Despite his flexibility, I kinda, sorta figured I could slip the whole wheat orzo by him the other night. Its not that he's against WW pasta per se, but it wouldn't be his first choice. I assumed that all the flavors going on in the dish would hide the fact that it wasn't regular pasta. Nothing doing. After heaping much praise upon both the chicken and the orzo, the husband said: "what kind of orzo is this?" Uh oh. I had a brief moment of contemplation before admitting the truth ... then breathed a sigh of relief when he pronounced: "its really good!" I'm not sure I can convert him entirely, but its a start.

This orzo is my take on a Giada De Laurentiis recipe. I've tweaked it to make it South Beach friendly ... and left out the peas to make it husband friendly. I'm well pleased with my version. Its creamy, satisfying and very flavorful. I hope you'll try it!

Whole Wheat Orzo in Tomato, Basil, Parmesan Cream:

  • 1 cup of whole wheat orzo
  • 1 tbsp. extra-virgin olive oil
  • 1 large shallot, minced
  • 1 large clove of garlic, minced
  • pinch of dried crushed red pepper flakes, optional
  • 2 ripe, red plum tomatoes, seeded and chopped*
  • 1 1/4 cup of fat-free Half and Half
  • 1/2 tsp. good quality dried basil*
  • grating of fresh nutmeg
  • generous grinding of fresh black pepper
  • 1/2 (or more to taste) freshly grated Parmesan cheese
  • pinch of Kosher salt
Cook the orzo according to package directions, making sure to leave it al dente as it will continue to cook in the sauce. Drain and reserve.
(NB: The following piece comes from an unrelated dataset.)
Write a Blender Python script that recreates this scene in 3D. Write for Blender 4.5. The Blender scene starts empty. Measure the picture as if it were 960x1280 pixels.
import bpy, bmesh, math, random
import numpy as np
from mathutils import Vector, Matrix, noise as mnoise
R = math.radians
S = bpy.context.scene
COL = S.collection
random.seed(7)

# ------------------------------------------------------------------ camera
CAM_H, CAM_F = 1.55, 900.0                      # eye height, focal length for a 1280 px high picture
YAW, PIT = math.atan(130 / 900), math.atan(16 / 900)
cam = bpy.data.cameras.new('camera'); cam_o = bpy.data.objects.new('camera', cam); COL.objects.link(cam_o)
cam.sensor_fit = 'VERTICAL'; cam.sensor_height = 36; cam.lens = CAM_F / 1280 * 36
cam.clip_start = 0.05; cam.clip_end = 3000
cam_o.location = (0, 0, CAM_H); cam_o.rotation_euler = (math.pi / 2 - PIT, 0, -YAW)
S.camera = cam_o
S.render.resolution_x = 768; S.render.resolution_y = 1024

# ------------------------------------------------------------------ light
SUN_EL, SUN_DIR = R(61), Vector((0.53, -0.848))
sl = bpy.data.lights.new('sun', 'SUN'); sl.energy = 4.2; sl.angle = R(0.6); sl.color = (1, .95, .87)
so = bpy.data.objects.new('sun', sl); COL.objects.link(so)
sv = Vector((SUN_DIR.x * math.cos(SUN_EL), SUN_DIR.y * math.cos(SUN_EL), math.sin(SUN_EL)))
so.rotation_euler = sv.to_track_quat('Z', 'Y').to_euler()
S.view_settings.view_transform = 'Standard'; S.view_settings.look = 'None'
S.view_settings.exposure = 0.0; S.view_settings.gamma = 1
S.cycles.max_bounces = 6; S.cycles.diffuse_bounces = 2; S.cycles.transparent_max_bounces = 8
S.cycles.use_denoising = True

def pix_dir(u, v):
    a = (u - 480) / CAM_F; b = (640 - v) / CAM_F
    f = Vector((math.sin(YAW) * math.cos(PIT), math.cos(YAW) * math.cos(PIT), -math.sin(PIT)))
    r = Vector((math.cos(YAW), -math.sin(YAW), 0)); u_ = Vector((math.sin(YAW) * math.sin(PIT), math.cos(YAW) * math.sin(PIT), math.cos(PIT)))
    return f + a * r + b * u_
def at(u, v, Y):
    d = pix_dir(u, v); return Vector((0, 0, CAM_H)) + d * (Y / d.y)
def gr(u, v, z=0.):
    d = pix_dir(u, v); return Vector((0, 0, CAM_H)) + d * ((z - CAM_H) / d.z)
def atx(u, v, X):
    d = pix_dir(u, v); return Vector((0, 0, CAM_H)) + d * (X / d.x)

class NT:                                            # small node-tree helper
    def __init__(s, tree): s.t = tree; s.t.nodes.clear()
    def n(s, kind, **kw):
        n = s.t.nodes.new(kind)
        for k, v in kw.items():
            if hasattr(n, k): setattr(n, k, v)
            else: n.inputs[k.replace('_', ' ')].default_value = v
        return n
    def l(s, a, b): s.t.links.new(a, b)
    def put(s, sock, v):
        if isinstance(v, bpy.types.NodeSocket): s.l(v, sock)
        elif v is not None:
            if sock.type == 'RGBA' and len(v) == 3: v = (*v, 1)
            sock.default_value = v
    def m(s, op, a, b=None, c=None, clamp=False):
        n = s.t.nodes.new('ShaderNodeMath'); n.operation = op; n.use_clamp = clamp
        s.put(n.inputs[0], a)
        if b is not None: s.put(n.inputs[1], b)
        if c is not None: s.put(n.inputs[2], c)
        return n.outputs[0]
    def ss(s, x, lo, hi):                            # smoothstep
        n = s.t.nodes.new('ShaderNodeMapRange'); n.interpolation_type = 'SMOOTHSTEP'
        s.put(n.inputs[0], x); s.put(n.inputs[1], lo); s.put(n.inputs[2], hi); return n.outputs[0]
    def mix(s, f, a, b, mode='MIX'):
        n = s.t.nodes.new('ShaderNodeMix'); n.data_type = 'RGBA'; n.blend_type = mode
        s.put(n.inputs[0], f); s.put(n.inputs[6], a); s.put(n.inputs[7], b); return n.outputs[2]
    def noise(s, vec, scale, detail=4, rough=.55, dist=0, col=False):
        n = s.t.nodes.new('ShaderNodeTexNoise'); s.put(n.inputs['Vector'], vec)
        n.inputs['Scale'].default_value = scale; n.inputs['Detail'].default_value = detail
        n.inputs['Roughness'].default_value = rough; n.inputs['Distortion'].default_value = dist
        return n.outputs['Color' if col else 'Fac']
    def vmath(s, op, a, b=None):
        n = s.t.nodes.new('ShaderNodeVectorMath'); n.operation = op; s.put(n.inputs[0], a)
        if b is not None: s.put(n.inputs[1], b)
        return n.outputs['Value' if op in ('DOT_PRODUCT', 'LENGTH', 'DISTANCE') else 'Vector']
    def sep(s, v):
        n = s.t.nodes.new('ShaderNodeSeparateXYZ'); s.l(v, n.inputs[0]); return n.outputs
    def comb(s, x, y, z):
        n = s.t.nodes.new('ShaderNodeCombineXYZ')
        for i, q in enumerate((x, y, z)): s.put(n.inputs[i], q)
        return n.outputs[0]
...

In the same pan, heat the olive oil over medium high heat. Add the shallot, garlic and red pepper flakes and saute, stirring constantly for one minute. Add the chopped tomatoes and saute, stirring, for 3 or 4 minutes or until the tomatoes just begin to soften. Add the fat-free half and half and stir to combine. Rub the dried basil between the palms of your hands to crumble it and add to the cream sauce along with the nutmeg and black pepper. Raise the heat and bring the sauce to the boil. Return the orzo to the pan, stir well to combine and lower the heat. Add the Parmesan cheese and stir to blend. Allow the pasta and sauce to simmer gently, stirring often, until some of the cream has been absorbed and the sauce is off a desirable consistency ... approximately 5 minutes or so. Taste and adjust the seasoning, adding more of anything you wish and a pinch of salt if necessary. Serve and enjoy!

*As written this dish will serve @ 4 people as a side dish. Amounts are flexible so feel free to experiment! As for the tomatoes - the original recipe calls for canned, diced tomatoes and those would certainly work. At this time of year, though, it would be a shame not to use fresh. I chose to use dried basil because it was simmered in the sauce, if you prefer fresh I would wait and add it at the end, just before serving. Bon appetit!

6 comments:

Miss Caught Up said...

I love orzo! I don't care if it is wheat, I'll eat it! :) Thanks for the recipe!

pixelgal said...

He's all that and more. This is to applaud 'the husband'. He's a stellar guy and I'm glad he got a shout out on this blog in appreciation for his support of our Diva's enterprises and his willingness to be the 'taster'. I can also vouch for his cooking skills, especially when there's a grill around. Hooray for you, husband! You done good, Diva!

Deb said...

I've got to agree that a supportive husband is a very necessary part of both beachy eating and all the experimenting that goes on in the kitchen. Of course mine is so very appreciative of any and all good eats since wife number 1 never entered the kitchen eccept to get another cup fo coffee to go with her cigarette. As wife number 2, I had no where to go but up LOL

Deb

pixelgal said...

On the subject of husbands, looks like you done good too, Deb. Atta girl for showing up the smoker! Mine has lasted for 46 years and endured many culinary delights and disasters...probably more the latter than former in the early years. I finally learned that when he says 'it's ok' it really means 'yuk!' He's going along with the health kick although ice cream is a biggie in his diet...not mine.
A beacher he ain't...but healthy he is, thank God!

The Diva on a Diet said...

I agree, M.C.U.!

Deb - you gave me a chuckle with the "no where to go but up" comment! So glad you've got a supportive hubby too - it really does make dinner time easier.

You done good too, pixelgal. I think we're gonna have to keep all of our husbands. :)

Meg said...

What a wonderful orzo recipe! Thanks for sharing!